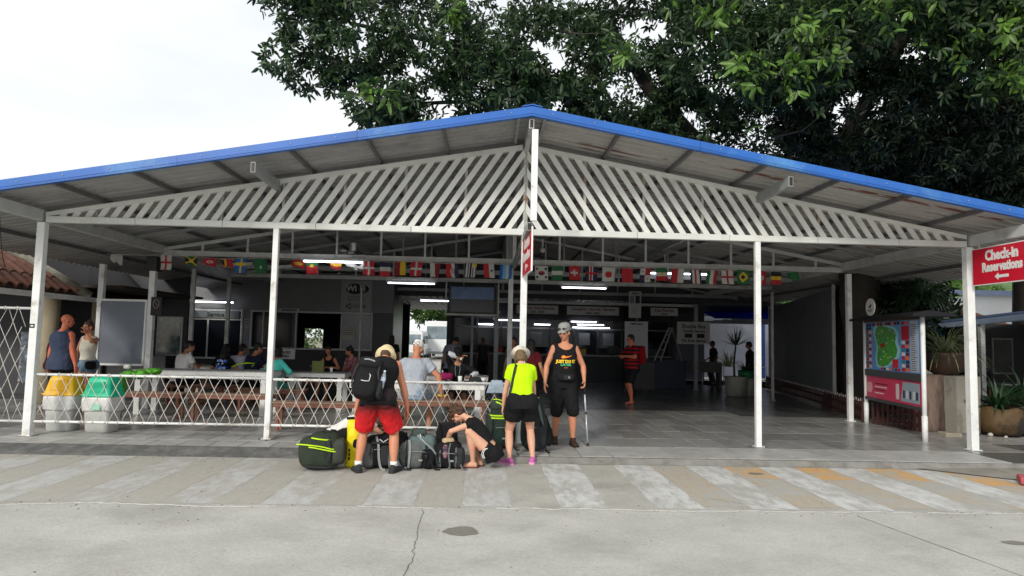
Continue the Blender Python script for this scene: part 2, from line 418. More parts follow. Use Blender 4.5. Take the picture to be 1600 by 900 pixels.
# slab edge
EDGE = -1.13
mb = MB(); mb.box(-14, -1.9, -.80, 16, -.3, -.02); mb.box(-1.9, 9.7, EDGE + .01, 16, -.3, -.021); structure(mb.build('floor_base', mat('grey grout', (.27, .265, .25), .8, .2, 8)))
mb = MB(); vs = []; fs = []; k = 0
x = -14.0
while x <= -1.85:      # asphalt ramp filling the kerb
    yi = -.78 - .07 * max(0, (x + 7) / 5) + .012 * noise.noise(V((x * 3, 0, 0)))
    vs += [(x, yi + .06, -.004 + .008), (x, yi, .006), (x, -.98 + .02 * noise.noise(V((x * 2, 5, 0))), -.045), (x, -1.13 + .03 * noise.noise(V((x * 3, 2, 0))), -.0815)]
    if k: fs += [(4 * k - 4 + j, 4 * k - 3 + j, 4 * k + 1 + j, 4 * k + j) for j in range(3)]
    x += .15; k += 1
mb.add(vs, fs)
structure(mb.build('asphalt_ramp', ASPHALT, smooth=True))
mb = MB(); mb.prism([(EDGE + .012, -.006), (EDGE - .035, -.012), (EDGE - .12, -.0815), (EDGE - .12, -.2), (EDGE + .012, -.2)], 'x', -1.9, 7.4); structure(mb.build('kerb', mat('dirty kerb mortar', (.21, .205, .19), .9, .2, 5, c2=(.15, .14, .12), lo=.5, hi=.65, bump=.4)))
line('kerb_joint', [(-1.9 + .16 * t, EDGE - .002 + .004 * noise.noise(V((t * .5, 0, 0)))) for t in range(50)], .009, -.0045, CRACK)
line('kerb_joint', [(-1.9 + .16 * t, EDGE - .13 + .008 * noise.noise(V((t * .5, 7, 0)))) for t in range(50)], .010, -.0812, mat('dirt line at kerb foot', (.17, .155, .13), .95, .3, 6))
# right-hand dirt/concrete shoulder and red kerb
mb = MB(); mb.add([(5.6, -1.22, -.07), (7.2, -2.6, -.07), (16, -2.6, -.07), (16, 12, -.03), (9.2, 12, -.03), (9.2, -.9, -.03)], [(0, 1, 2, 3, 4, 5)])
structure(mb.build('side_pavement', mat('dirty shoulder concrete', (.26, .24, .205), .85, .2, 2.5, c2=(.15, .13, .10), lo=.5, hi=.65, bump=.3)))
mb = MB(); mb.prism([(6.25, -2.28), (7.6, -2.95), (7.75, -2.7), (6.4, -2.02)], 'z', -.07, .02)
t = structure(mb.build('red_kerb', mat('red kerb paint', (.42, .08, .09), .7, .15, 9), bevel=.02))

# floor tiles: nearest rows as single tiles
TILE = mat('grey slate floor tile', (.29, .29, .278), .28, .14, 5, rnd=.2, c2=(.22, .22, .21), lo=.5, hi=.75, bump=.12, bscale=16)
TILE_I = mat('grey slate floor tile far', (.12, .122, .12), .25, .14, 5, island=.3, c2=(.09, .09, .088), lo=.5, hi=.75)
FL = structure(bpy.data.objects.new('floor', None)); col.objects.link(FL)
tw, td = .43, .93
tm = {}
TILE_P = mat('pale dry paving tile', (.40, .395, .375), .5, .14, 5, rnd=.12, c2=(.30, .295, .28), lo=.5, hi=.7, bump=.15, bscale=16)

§

EXERCISE OBJECTIVE: Write out each line of the data exactly; the images should be left out.

SOLUTION FOR THIS EXERCISE:
Continue the Blender Python script for this scene: part 2, from line 418. More parts follow. Use Blender 4.5. Take the picture to be 1600 by 900 pixels.
# slab edge
EDGE = -1.13
mb = MB(); mb.box(-14, -1.9, -.80, 16, -.3, -.02); mb.box(-1.9, 9.7, EDGE + .01, 16, -.3, -.021); structure(mb.build('floor_base', mat('grey grout', (.27, .265, .25), .8, .2, 8)))
mb = MB(); vs = []; fs = []; k = 0
x = -14.0
while x <= -1.85:      # asphalt ramp filling the kerb
    yi = -.78 - .07 * max(0, (x + 7) / 5) + .012 * noise.noise(V((x * 3, 0, 0)))
    vs += [(x, yi + .06, -.004 + .008), (x, yi, .006), (x, -.98 + .02 * noise.noise(V((x * 2, 5, 0))), -.045), (x, -1.13 + .03 * noise.noise(V((x * 3, 2, 0))), -.0815)]
    if k: fs += [(4 * k - 4 + j, 4 * k - 3 + j, 4 * k + 1 + j, 4 * k + j) for j in range(3)]
    x += .15; k += 1
mb.add(vs, fs)
structure(mb.build('asphalt_ramp', ASPHALT, smooth=True))
mb = MB(); mb.prism([(EDGE + .012, -.006), (EDGE - .035, -.012), (EDGE - .12, -.0815), (EDGE - .12, -.2), (EDGE + .012, -.2)], 'x', -1.9, 7.4); structure(mb.build('kerb', mat('dirty kerb mortar', (.21, .205, .19), .9, .2, 5, c2=(.15, .14, .12), lo=.5, hi=.65, bump=.4)))
line('kerb_joint', [(-1.9 + .16 * t, EDGE - .002 + .004 * noise.noise(V((t * .5, 0, 0)))) for t in range(50)], .009, -.0045, CRACK)
line('kerb_joint', [(-1.9 + .16 * t, EDGE - .13 + .008 * noise.noise(V((t * .5, 7, 0)))) for t in range(50)], .010, -.0812, mat('dirt line at kerb foot', (.17, .155, .13), .95, .3, 6))
# right-hand dirt/concrete shoulder and red kerb
mb = MB(); mb.add([(5.6, -1.22, -.07), (7.2, -2.6, -.07), (16, -2.6, -.07), (16, 12, -.03), (9.2, 12, -.03), (9.2, -.9, -.03)], [(0, 1, 2, 3, 4, 5)])
structure(mb.build('side_pavement', mat('dirty shoulder concrete', (.26, .24, .205), .85, .2, 2.5, c2=(.15, .13, .10), lo=.5, hi=.65, bump=.3)))
mb = MB(); mb.prism([(6.25, -2.28), (7.6, -2.95), (7.75, -2.7), (6.4, -2.02)], 'z', -.07, .02)
t = structure(mb.build('red_kerb', mat('red kerb paint', (.42, .08, .09), .7, .15, 9), bevel=.02))

# floor tiles: nearest rows as single tiles
TILE = mat('grey slate floor tile', (.29, .29, .278), .28, .14, 5, rnd=.2, c2=(.22, .22, .21), lo=.5, hi=.75, bump=.12, bscale=16)
TILE_I = mat('grey slate floor tile far', (.12, .122, .12), .25, .14, 5, island=.3, c2=(.09, .09, .088), lo=.5, hi=.75)
FL = structure(bpy.data.objects.new('floor', None)); col.objects.link(FL)
tw, td = .43, .93
tm = {}
TILE_P = mat('pale dry paving tile', (.40, .395, .375), .5, .14, 5, rnd=.12, c2=(.30, .295, .28), lo=.5, hi=.7, bump=.15, bscale=16)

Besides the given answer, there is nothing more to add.